— START OF DATA SEGMENT —
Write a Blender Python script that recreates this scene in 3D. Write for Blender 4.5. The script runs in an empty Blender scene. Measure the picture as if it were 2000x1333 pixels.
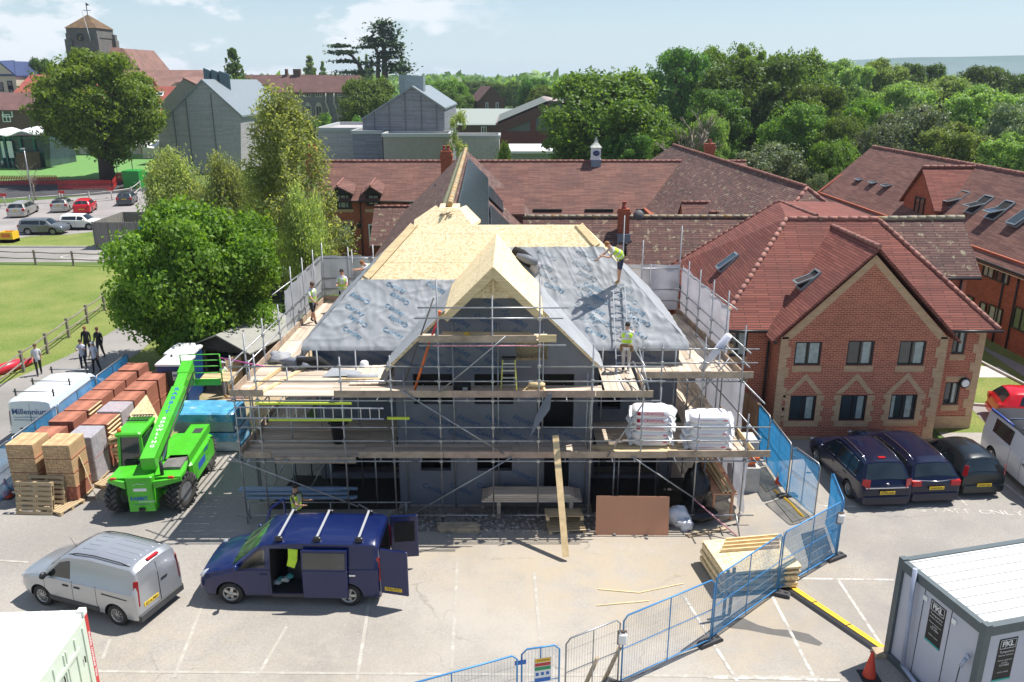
import bpy,math,random
import numpy as np
from mathutils import Matrix,Vector,Euler
Ve=Vector; MT=Matrix.Translation; MR=Matrix.Rotation
C=bpy.context.scene
COL=C.collection
R=math.radians
PI=math.pi
# ------------------------------------------------------------------ camera, sky, sun
F=1600.0;CH=14.0;PITCH=R(17.9)
cd=bpy.data.cameras.new('camera');cam=bpy.data.objects.new('camera',cd);COL.objects.link(cam)
cam.location=(0,0,CH);cam.rotation_euler=(R(90)-PITCH,0,0)
cd.sensor_width=36.0;cd.lens=36.0*F/2000.0;cd.clip_start=0.1;cd.clip_end=20000
C.camera=cam
SUNV=Ve((0.47,0.22,1.0)).normalized()
w=bpy.data.worlds.new('World');C.world=w;w.use_nodes=True
def build_world():
    nt=w.node_tree;nt.nodes.clear();N=nt.nodes.new;L=nt.links.new
    out=N('ShaderNodeOutputWorld');bg=N('ShaderNodeBackground');sky=N('ShaderNodeTexSky')
    sky.sky_type='NISHITA';sky.sun_disc=False
    sky.sun_elevation=math.asin(SUNV.z);sky.sun_rotation=math.atan2(SUNV.x,SUNV.y)
    sky.air_density=1.0;sky.dust_density=0.15;sky.ozone_density=3.5
    tc=N('ShaderNodeTexCoord');mp=N('ShaderNodeMapping');mp.inputs['Scale'].default_value=(1.0,1.0,5.0)
    L(tc.outputs['Generated'],mp.inputs['Vector'])
    n1=N('ShaderNodeTexNoise');n1.inputs['Scale'].default_value=2.3;n1.inputs['Detail'].default_value=6;n1.inputs['Roughness'].default_value=.5
    L(mp.outputs[0],n1.inputs['Vector'])
    r1=N('ShaderNodeMapRange');r1.inputs['From Min'].default_value=.36;r1.inputs['From Max'].default_value=.66;r1.inputs['To Min'].default_value=.22;r1.inputs['To Max'].default_value=.62
    L(n1.outputs['Fac'],r1.inputs['Value'])
    mp2=N('ShaderNodeMapping');mp2.inputs['Scale'].default_value=(9,9,22);L(tc.outputs['Generated'],mp2.inputs['Vector'])
    n2=N('ShaderNodeTexNoise');n2.inputs['Scale'].default_value=1.0;n2.inputs['Detail'].default_value=7;n2.inputs['Roughness'].default_value=.55
    L(mp2.outputs[0],n2.inputs['Vector'])
    r2=N('ShaderNodeMapRange');r2.inputs['From Min'].default_value=.5;r2.inputs['From Max'].default_value=.6;r2.inputs['To Max'].default_value=1.3
    L(n2.outputs['Fac'],r2.inputs['Value'])
    sx=N('ShaderNodeSeparateXYZ');L(tc.outputs['Generated'],sx.inputs[0])
    # cumulus only low and to the west
    rx=N('ShaderNodeMapRange');rx.inputs['From Min'].default_value=.02;rx.inputs['From Max'].default_value=-.14;L(sx.outputs['X'],rx.inputs['Value'])
    m=N('ShaderNodeMath');m.operation='MULTIPLY';L(r2.outputs[0],m.inputs[0]);L(rx.outputs[0],m.inputs[1])
    rh=N('ShaderNodeMapRange');rh.inputs['From Max'].default_value=.16;rh.inputs['To Min'].default_value=.92;rh.inputs['To Max'].default_value=.1;L(sx.outputs['Z'],rh.inputs['Value'])
    mx=N('ShaderNodeMath');mx.operation='MAXIMUM';L(rh.outputs[0],mx.inputs[0]);L(r1.outputs[0],mx.inputs[1])
    rz=N('ShaderNodeMapRange');rz.inputs['From Min'].default_value=.12;rz.inputs['From Max'].default_value=.42;rz.inputs['To Min'].default_value=1;rz.inputs['To Max'].default_value=.04;L(sx.outputs['Z'],rz.inputs['Value'])
    mz=N('ShaderNodeMath');mz.operation='MULTIPLY';L(mx.outputs[0],mz.inputs[0]);L(rz.outputs[0],mz.inputs[1])
    mix=N('ShaderNodeMixRGB');mix.inputs['Color2'].default_value=(5.3,6.6,7.6,1)
    L(mz.outputs[0],mix.inputs['Fac']);L(sky.outputs[0],mix.inputs['Color1'])
    mc=N('ShaderNodeMixRGB');mc.inputs['Color2'].default_value=(7.8,8.2,8.8,1);ml=N('ShaderNodeMath');ml.operation='MINIMUM';ml.inputs[1].default_value=.8;L(m.outputs[0],ml.inputs[0]);L(ml.outputs[0],mc.inputs['Fac']);L(mix.outputs[0],mc.inputs['Color1'])
    L(mc.outputs[0],bg.inputs['Color']);bg.inputs['Strength'].default_value=0.085
    L(bg.outputs[0],out.inputs['Surface'])
build_world()
sd=bpy.data.lights.new('sun','SUN');sd.energy=5.0;sd.angle=R(0.55);sd.color=(1.0,0.955,0.89)
sun=bpy.data.objects.new('sun',sd);COL.objects.link(sun);sun.location=(30,20,60)
sun.rotation_euler=(-SUNV).to_track_quat('-Z','Y').to_euler()
C.view_settings.view_transform='Standard';C.view_settings.look='None'
C.view_settings.exposure=0.5;C.view_settings.gamma=1.0
C.render.engine='CYCLES'
C.cycles.max_bounces=6;C.cycles.transparent_max_bounces=12;C.cycles.diffuse_bounces=3
# ------------------------------------------------------------------ photograph -> place
st,ct=math.sin(PITCH),math.cos(PITCH)
def ray(px,py):
    u=(px-1000)/F;v=(py-666.5)/F
    return Ve((u,ct-v*st,-(st+v*ct)))
def G(px,py,z=0.0):
    d=ray(px,py);t=(z-CH)/d.z
    return Ve((0,0,CH))+d*t
def AY(px,py,Y):
    d=ray(px,py);return Ve((0,0,CH))+d*(Y/d.y)
# ------------------------------------------------------------------ materials
MATS={}
def newmat(name):
    m=bpy.data.materials.new(name);m.use_nodes=True;nt=m.node_tree
    b=nt.nodes['Principled BSDF'];MATS[name]=m
    return m,nt,b,nt.nodes.new,nt.links.new
def lin(c):
    return tuple(((x/255)/12.92 if x/255 <= .04045 else ((x/255+.055)/1.055) ** 2.4) for x in c)
def M(name,col,rough=.6,metal=0.0,var=.12,scale=3.0,bump=0.0,bscale=None,spec=None,coat=0,alpha=1,dirt=None,trans=0):
    """plain material with a little colour variation and optional bump"""
    if name in MATS:return MATS[name]
    m,nt,b,N,L=newmat(name)
    b.inputs['Roughness'].default_value=rough;b.inputs['Metallic'].default_value=metal
    if spec is not None:b.inputs['Specular IOR Level'].default_value=spec
    if coat:b.inputs['Coat Weight'].default_value=coat;b.inputs['Coat Roughness'].default_value=.04
    b.inputs['Alpha'].default_value=alpha
    if trans:b.inputs['Transmission Weight'].default_value=trans
    tc=N('ShaderNodeTexCoord')
    if var>0:
        n=N('ShaderNodeTexNoise');n.inputs['Scale'].default_value=scale;n.inputs['Detail'].default_value=6;n.inputs['Roughness'].default_value=.6
        L(tc.outputs['Object'],n.inputs['Vector'])
        r=N('ShaderNodeMapRange');r.inputs['From Min'].default_value=.3;r.inputs['From Max'].default_value=.7
        r.inputs['To Min'].default_value=1-var;r.inputs['To Max'].default_value=1+var
        L(n.outputs['Fac'],r.inputs['Value'])
        mx=N('ShaderNodeMixRGB');mx.blend_type='MULTIPLY';mx.inputs['Fac'].default_value=1
        mx.inputs['Color1'].default_value=(*col,1);L(r.outputs[0],mx.inputs['Color2'])
        last=mx
        if dirt:
            n3=N('ShaderNodeTexNoise');n3.inputs['Scale'].default_value=dirt[1];n3.inputs['Detail'].default_value=8;n3.inputs['Roughness'].default_value=.65
            L(tc.outputs['Object'],n3.inputs['Vector'])
            r3=N('ShaderNodeMapRange');r3.inputs['From Min'].default_value=dirt[2];r3.inputs['From Max'].default_value=dirt[2]+.12
            L(n3.outputs['Fac'],r3.inputs['Value'])
            m3=N('ShaderNodeMixRGB');m3.inputs['Color2'].default_value=(*dirt[0],1);L(r3.outputs[0],m3.inputs['Fac']);L(mx.outputs[0],m3.inputs['Color1'])
            last=m3
        L(last.outputs[0],b.inputs['Base Color'])
    else:b.inputs['Base Color'].default_value=(*col,1)
    if bump:
        n2=N('ShaderNodeTexNoise');n2.inputs['Scale'].default_value=bscale or scale*4;n2.inputs['Detail'].default_value=5
        L(tc.outputs['Object'],n2.inputs['Vector'])
        bp=N('ShaderNodeBump');bp.inputs['Strength'].default_value=bump;bp.inputs['Distance'].default_value=.03
        L(n2.outputs['Fac'],bp.inputs['Height']);L(bp.outputs[0],b.inputs['Normal'])
    return m
def courses(name,c1,c2,mortar,bw,bh,ms,lichen=None,lth=.6,bump=.5,rough=.85,weather=.25,wcol=(.05,.045,.045)):
    """brickwork / tiling laid out in metres on the UV map"""
    m,nt,b,N,L=newmat(name)
    b.inputs['Roughness'].default_value=rough;b.inputs['Specular IOR Level'].default_value=.3
    uv=N('ShaderNodeUVMap');uv.uv_map='UVMap'
    br=N('ShaderNodeTexBrick');L(uv.outputs[0],br.inputs['Vector'])
    br.inputs['Scale'].default_value=1;br.inputs['Brick Width'].default_value=bw;br.inputs['Row Height'].default_value=bh
    br.inputs['Mortar Size'].default_value=ms;br.inputs['Mortar Smooth'].default_value=.1;br.inputs['Bias'].default_value=0
    br.inputs['Color1'].default_value=(*c1,1);br.inputs['Color2'].default_value=(*c2,1);br.inputs['Mortar'].default_value=(*mortar,1)
    n=N('ShaderNodeTexNoise');n.inputs['Scale'].default_value=.45;n.inputs['Detail'].default_value=7;n.inputs['Roughness'].default_value=.62
    L(uv.outputs[0],n.inputs['Vector'])
    r=N('ShaderNodeMapRange');r.inputs['From Min'].default_value=.42;r.inputs['From Max'].default_value=.72;r.inputs['To Max'].default_value=weather
    L(n.outputs['Fac'],r.inputs['Value'])
    mx=N('ShaderNodeMixRGB');mx.inputs['Color2'].default_value=(*wcol,1);L(r.outputs[0],mx.inputs['Fac']);L(br.outputs['Color'],mx.inputs['Color1'])
    last=mx
    if lichen:
        n2=N('ShaderNodeTexNoise');n2.inputs['Scale'].default_value=2.6;n2.inputs['Detail'].default_value=9;n2.inputs['Roughness'].default_value=.7
        L(uv.outputs[0],n2.inputs['Vector'])
        r2=N('ShaderNodeMapRange');r2.inputs['From Min'].default_value=lth;r2.inputs['From Max'].default_value=lth+.07;r2.inputs['To Max'].default_value=.8
        L(n2.outputs['Fac'],r2.inputs['Value'])
        m2=N('ShaderNodeMixRGB');m2.inputs['Color2'].default_value=(*lichen,1);L(r2.outputs[0],m2.inputs['Fac']);L(mx.outputs[0],m2.inputs['Color1']);last=m2
    L(last.outputs[0],b.inputs['Base Color'])
    bp=N('ShaderNodeBump');bp.inputs['Strength'].default_value=bump;bp.inputs['Distance'].default_value=.02;bp.invert=True
    L(br.outputs['Fac'],bp.inputs['Height']);L(bp.outputs[0],b.inputs['Normal'])
    return m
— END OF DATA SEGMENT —
SHORT TASK — Take every line above carrying "scene" and return it.

SOLUTION BELOW —
Write a Blender Python script that recreates this scene in 3D. Write for Blender 4.5. The script runs in an empty Blender scene. Measure the picture as if it were 2000x1333 pixels.
C=bpy.context.scene